Underscore.js: Find the most frequently occurring value in an array?

Question

Consider the following simple array:

var foods = [\'hotdog\', \'hamburger\', \'soup\', \'sandwich\', \'hotdog\', \'watermelon\', \'hotdog\'];

Answer 1

You can do this in one pass using _.reduce.
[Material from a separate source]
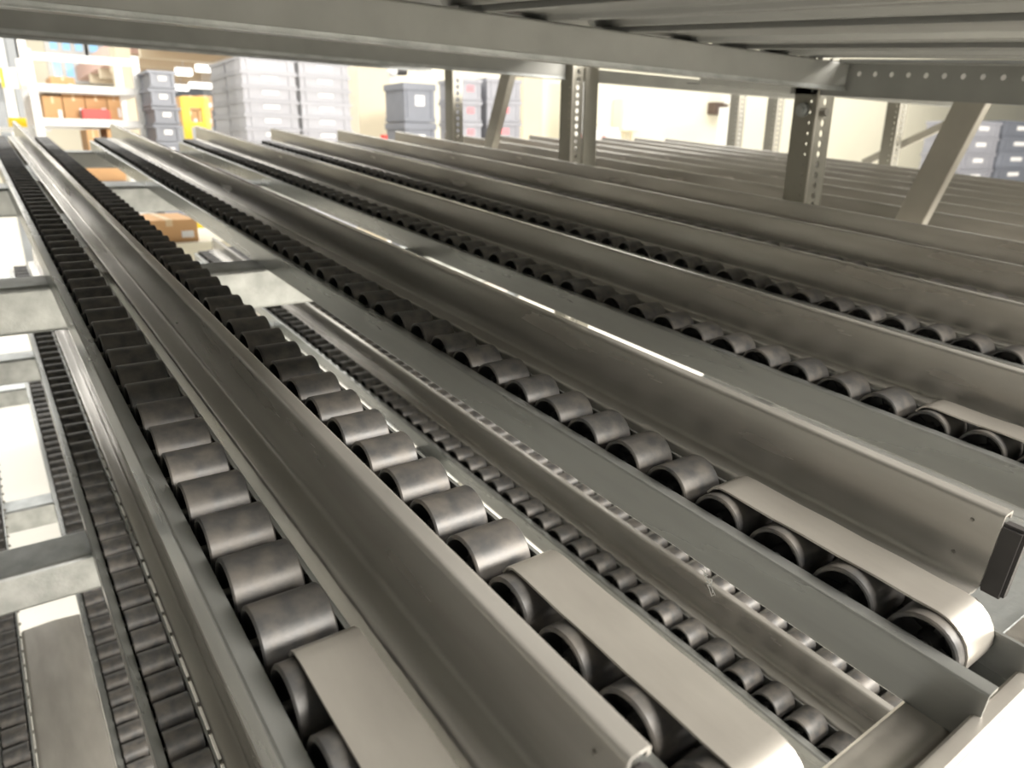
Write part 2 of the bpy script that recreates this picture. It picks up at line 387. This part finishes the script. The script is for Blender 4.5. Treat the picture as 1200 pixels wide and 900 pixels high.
# ------------------------------------------------------------------ frames: perforated posts, braces, side beams
def perf_plate(bm, o, ex, ey, wd, L, pitch, hr, nrm, th=0.012, off=0.0, seg=8, slot=1.0):
    """plate from o along ex (width wd) and ey (length L) with a column of holes; both faces plus hole walls"""
    n = int(L / pitch); ex, ey, nrm = Vector(ex), Vector(ey), Vector(nrm)
    for side in (0, 1):
        for k in range(n):
            c = Vector(o) + ey * (k + 0.5) * pitch + nrm * (th * side); cx = wd / 2 + off
            out, inn = [], []
            for j in range(seg):
                an = 2 * PI * j / seg; ca, sa = math.cos(an), math.sin(an); q = max(abs(ca), abs(sa))
                ox = (cx + ca / q * ((wd - cx) if ca > 0 else cx)); oy = sa / q * pitch / 2
                out.append(bm.verts.new(c + ex * ox + ey * oy)); inn.append(bm.verts.new(c + ex * (cx + ca * hr) + ey * (sa * hr * slot)))
            for j in range(seg):
                jj = (j + 1) % seg
                # corner fill handled by octagon approximated with square corners
                bm.faces.new([out[j], out[jj], inn[jj], inn[j]])
    # edges of the sheet
    a = Vector(o); b = a + ey * (n * pitch)
    for e in (a, a + ex * wd):
        q = [e, b + (e - a), b + (e - a) + nrm * th, e + nrm * th]; bm.faces.new([bm.verts.new(p) for p in q])
def post(u, v, w0, w1, label, group, flip=False, bolt=False, wd=0.19):
    t = rackempty('perforated_post', u, v, 0, tilt=False); tag(t, label, 'post', group)
    # local axes: x = across, y = depth, z = up, rack units * S ; posts stand plumb
    bm = bmesh.new(); perf_plate(bm, (0, 0, w0), (0, 1, 0), (0, 0, 1), 0.25, w1 - w0, 0.097, 0.011, (1, 0, 0), off=-0.06, slot=1.6)
    scale(bm); bmesh.ops.remove_doubles(bm, verts=bm.verts[:], dist=1e-6); link('side_flange', mesh(bm), M['post'], t)
    bm = bmesh.new(); perf_plate(bm, (0, 0, w0), (1, 0, 0), (0, 0, 1), wd, w1 - w0, 0.097, 0.035, (0, 1, 0))
    scale(bm); bmesh.ops.remove_doubles(bm, verts=bm.verts[:], dist=1e-6); link('front_flange', mesh(bm), M['post'], t)
    bm = bmesh.new(); tube(bm, (0, -0.002, w0), (0, -0.002, w1), 0.012, 8); scale(bm); link('folded_corner', mesh(bm, True), M['brace'], t)
    if bolt:
        for (y, z) in ((0.13, 1.02),):
            bm = bmesh.new(); tube(bm, (-0.045, y, z), (0, y, z), 0.062, 16); tube(bm, (-0.07, y, z), (-0.04, y, z), 0.035, 6); scale(bm); link('bolt', mesh(bm, True, 40), M['zinc'], t)
        bm = bmesh.new(); tube(bm, (0.09, -0.06, 1.0), (0.09, 0.0, 1.0), 0.04, 6); scale(bm); link('bolt', mesh(bm, True, 40), M['axle'], t)
    return t
FL = -7.1
US = 6.66
post(US, 4.18, FL, 1.62, 'near perforated steel post with big bolt, right of centre', 'perforated posts of the near frame', bolt=True, wd=0.28)
post(US, 7.80, FL, 1.55, 'second perforated steel post, behind the near one, beside plain dark strip', 'perforated posts of the near frame')
post(US, 10.85, FL, 1.55, 'third perforated post, farthest of the near frame, dark with paired holes', 'perforated posts of the near frame')
def brace(a, b, label, group, wu=0.10, wv=0.23):
    t = bpy.data.objects.new('diagonal_brace', None); COL.objects.link(t); t.location = W(*a); tag(t, label, 'brace', group)
    bm = bmesh.new(); A = Vector((0, 0, 0)); B = W(*b) - W(*a)
    d = B.normalized(); s = Vector((1, 0, 0)); q = d.cross(s).normalized(); th = 0.012 * S
    # channel section: web facing the lanes, two flanges
    def plate(o, w1, w2):
        vs = []
        for c in (A, B):
            for i, j in ((-1,-1),(1,-1),(1,1),(-1,1)): vs.append(bm.verts.new(c + o + s * (i * w1 / 2) + q * (j * w2 / 2)))
        for f in [(3,2,1,0),(4,5,6,7),(0,1,5,4),(1,2,6,5),(2,3,7,6),(3,0,4,7)]: bm.faces.new([vs[i] for i in f])
    plate(Vector((0, 0, 0)), th, wv * S)
    plate(s * (wu * S / 2) + q * (wv * S / 2), wu * S, th); plate(s * (wu * S / 2) - q * (wv * S / 2), wu * S, th)
    link('channel_section', mesh(bm), M['brace'], t); return t
brace((6.70, 3.20, 0.0), (6.70, 2.90, 1.30), 'diagonal brace leaning right beside the near perforated post', 'diagonal braces of the near frame')
brace((6.70, 9.95, 0.0), (6.70, 9.50, 1.25), 'diagonal brace leaning right, between the two far perforated posts', 'diagonal braces of the near frame')
# solid strip on the second post
t = rackempty('post_cover_strip', US + 0.20, 7.78, 0, tilt=False); tag(t, 'plain dark steel strip standing against the second perforated post', 'strip')
bm = bmesh.new(); bx(bm, -0.01, 0.22, -0.02, 0.01, FL, 1.52); scale(bm); link('strip_plate', mesh(bm), M['post'], t)
# side beam with holes along the lanes
t = rackempty('perforated_side_beam', US, 0, 0); tag(t, 'perforated grey side beam overhead at right, running above the near post', 'beam')
bm = bmesh.new(); perf_plate(bm, (0, 1.6, 1.155), (0, 0, 1), (0, 1, 0), 0.265, 3.0, 0.15, 0.024, (1, 0, 0), off=0.05)
scale(bm); link('web', mesh(bm), M['beam'], t)
bm = bmesh.new(); perf_plate(bm, (-0.17, 1.6, 1.42), (1, 0, 0), (0, 1, 0), 0.17, 3.0, 0.125, 0.014, (0, 0, 1))
scale(bm); link('top_flange', mesh(bm), M['beam'], t)
bm = bmesh.new(); bx(bm, 0, 0.05, 1.6, 4.6, 1.145, 1.157); scale(bm); link('bottom_flange', mesh(bm), M['beam'], t)
# overhead cross beams
def overhead(v, w0, w1, label, m='beam', u0=-1.6, u1=6.64):
    t = rackempty('overhead_beam', 0, v, 0); tag(t, label, 'beam', 'overhead cross beams')
    bm = bmesh.new(); sheet(bm, [(0.26, w0), (0.035, w0), (0, w0 + 0.02), (0, w1), (0.26, w1)], -0.012, u0, u1, ax='u', r=0.02, n=4)
    scale(bm); link('beam_profile', mesh(bm, True, 30), M[m], t)
    bm = bmesh.new(); sheet(bm, [(-0.03, w0 - 0.004), (0.0, w0 - 0.004), (0.0, w0 + 0.03)], 0.006, u0, u1, ax='u', r=0.01); scale(bm); link('bottom_lip', mesh(bm, True, 30), M['zinc'], t)
    return t
overhead(4.02, 1.192, 1.425, 'long overhead cross beam nearest, its light face across the top')
overhead(0.22, 1.16, 1.425, 'added overhead front beam out of view, blocking light at the picking side')  # unseen, added to stop front light reaching deep into the lanes
overhead(8.05, 1.182, 1.425, 'second overhead cross beam, dark face just under the nearest one')
overhead(11.6, 1.20, 1.425, 'third overhead cross beam, farthest, thin behind the others')
# overhead deck boards
edges = [-1.6, -0.45, 0.75, 1.95, 2.62, 3.22, 3.82, 4.68, 5.12, 5.80, 6.44]
for i, (a, b) in enumerate(zip(edges[:-1], edges[1:])):
    t = rackempty('deck_board', 0, 0, 1.42); tag(t, ORD[i] + ' steel deck board overhead, counted from the left', 'deck board', 'overhead deck boards')
    bm = bmesh.new(); g = 0.02; q = 0.10 * (b - a)
    z = 0.0 if i % 2 == 0 else 0.03
    sheet(bm, [(a + g, z + 0.16), (a + g, z), (a + g + q, z), (a + g + q + .03, z + 0.035), (b - g - q - .03, z + 0.035), (b - g - q, z), (b - g, z), (b - g, z + 0.16)], 0.01, 0.26, 4.3, r=0.012, n=2)
    scale(bm); link('folded_board', mesh(bm, True, 30), M['deck'], t)
bm = bmesh.new(); bx(bm, -1.6, 6.6, 0.5, 12.3, 1.66, 1.69); scale(bm)
t = rackempty('shelf_sheet', 0, 0, 0); tag(t, 'flat steel sheet closing the overhead shelf above its boards', 'shelf'); link('sheet', mesh(bm), M['deck'], t)
# next bay frame
post(14.2, 7.30, FL, 1.4, 'perforated post of the next bay, right of the near post, with crossing braces', 'perforated posts of the next bay', wd=0.25)
post(14.2, 9.95, FL, 1.4, 'perforated post of the next bay just left of the near post', 'perforated posts of the next bay', wd=0.25)
post(14.2, 10.95, FL, 1.4, 'perforated post of the next bay, leftmost and farthest', 'perforated posts of the next bay', wd=0.25)
brace((14.6, 8.1, 0.1), (14.6, 6.6, 1.0), 'thin rising brace of the next bay behind the near post', 'braces of the next bay', wv=0.12)
for i, v in enumerate((6.0, 9.5)):
    t = rackempty('overhead_beam', 0, v, 0); tag(t, ('nearer' if i == 0 else 'farther') + ' overhead beam of the next bay at right', 'beam', 'overhead beams of the next bay')
    bm = bmesh.new(); sheet(bm, [(0.2, 1.20), (0, 1.20), (0, 1.40), (0.2, 1.40)], -0.012, 6.95, 14.1, ax='u', r=0.02); scale(bm); link('beam_profile', mesh(bm, True), M['beam'], t)
t = rackempty('deck_board', 0, 0, 1.42); tag(t, 'wide deck panel overhead in the next bay at right', 'deck board')
bm = bmesh.new(); bx(bm, 6.95, 14.2, 1.0, 9.5, 0, 0.06); scale(bm); link('panel', mesh(bm), M['deck'], t)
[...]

The basic idea is to keep track of the word frequencies and the most common word at the same time:

var o = _(foods).reduce(function(o, s) {
    o.freq[s] = (o.freq[s] || 0) + 1;
    if(!o.freq[o.most] || o.freq[s] > o.freq[o.most])
        o.most = s;
    return o;
}, { freq: { }, most: '' });

That leaves 'hotdot' in o.most.

Demo: http://jsfiddle.net/ambiguous/G9W4m/

You can also do it with each (or even a simple for loop) if you don't mind predeclaring the cache variable:

var o = { freq: { }, most: '' };
_(foods).each(function(s) {
    o.freq[s] = (o.freq[s] || 0) + 1;
    if(!o.freq[o.most] || o.freq[s] > o.freq[o.most])
        o.most = s;
});

Demo: http://jsfiddle.net/ambiguous/WvXEV/

You could also break o into two pieces and use a slightly modified version of the above, then you wouldn't have to say o.most to get 'hotdog'.